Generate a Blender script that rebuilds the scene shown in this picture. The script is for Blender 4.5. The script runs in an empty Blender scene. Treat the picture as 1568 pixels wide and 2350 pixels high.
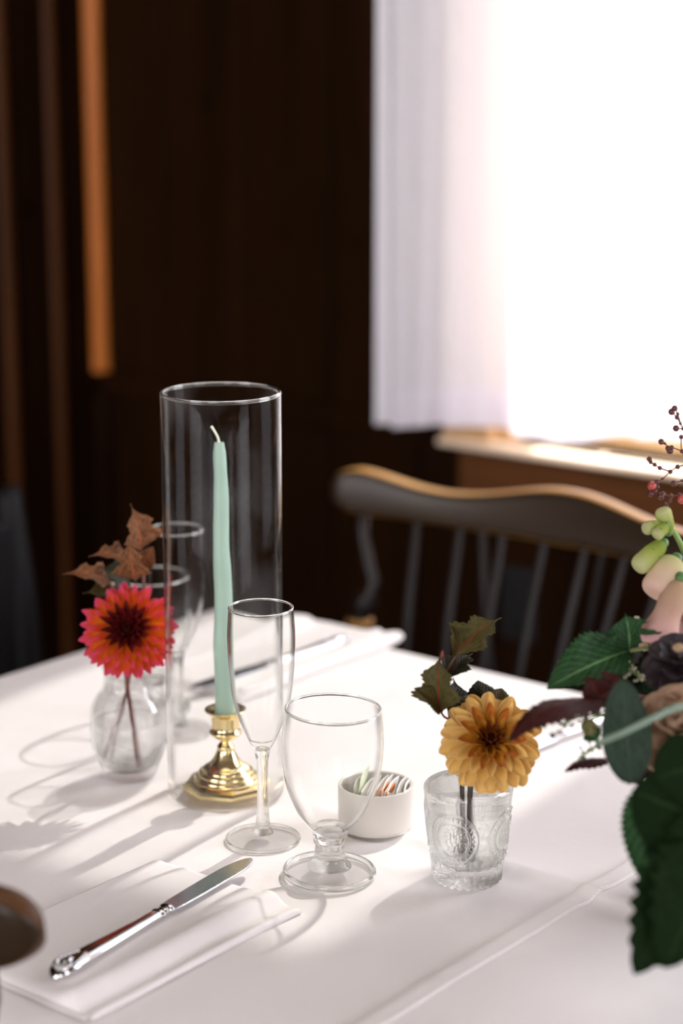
import bpy, bmesh, math, random
from mathutils import Vector, Matrix
random.seed(7)
PI = math.pi
S = bpy.context.scene
COL = S.collection

# ------------------------------------------------------------------ camera, world, sun, exposure
TH, YAW, FPX, HC, TZ = math.radians(13), math.radians(39), 4500.0, 1.356, 0.75
cam_d = bpy.data.cameras.new('camera'); cam = bpy.data.objects.new('camera', cam_d); COL.objects.link(cam)
cam.location = (0, 0, HC); cam.rotation_euler = (PI/2 - TH, 0, YAW)
cam_d.sensor_fit = 'VERTICAL'; cam_d.sensor_height = 36.0; cam_d.lens = 36.0*FPX/2350.0
cam_d.dof.use_dof = True; cam_d.dof.focus_distance = 1.50; cam_d.dof.aperture_fstop = 2.8
cam_d.clip_start = 0.05
S.camera = cam
S.view_settings.view_transform = 'Standard'; S.view_settings.look = 'None'
S.view_settings.exposure = 0.62; S.view_settings.gamma = 1.0; S.view_settings.use_curve_mapping = False
S.cycles.max_bounces = 16; S.cycles.transmission_bounces = 14; S.cycles.transparent_max_bounces = 40
S.cycles.glossy_bounces = 6; S.cycles.diffuse_bounces = 5
S.cycles.sample_clamp_indirect = 4.0; S.cycles.blur_glossy = 0.0
S.cycles.use_denoising = True

w = bpy.data.worlds.new('sky'); S.world = w; w.use_nodes = True
w.node_tree.nodes['Background'].inputs[0].default_value = (0.93, 0.92, 1.0, 1)
w.node_tree.nodes['Background'].inputs[1].default_value = 4.5

def light(name, kind, energy, color, loc, rot, **k):
    d = bpy.data.lights.new(name, kind); d.energy = energy; d.color = color
    o = bpy.data.objects.new(name, d); COL.objects.link(o); o.location = loc; o.rotation_euler = rot
    for a, b in k.items(): setattr(d, a, b)
    return o
SUN_EL, SUN_AZ = math.radians(45), math.radians(6)      # sun stands beyond the window, a little to its left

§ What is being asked
Your task is to reproduce exactly the lines from the start of the data above through the line containing "COL = S.collection", leaving every picture out.

§ Expected answer
Generate a Blender script that rebuilds the scene shown in this picture. The script is for Blender 4.5. The script runs in an empty Blender scene. Treat the picture as 1568 pixels wide and 2350 pixels high.
import bpy, bmesh, math, random
from mathutils import Vector, Matrix
random.seed(7)
PI = math.pi
S = bpy.context.scene
COL = S.collection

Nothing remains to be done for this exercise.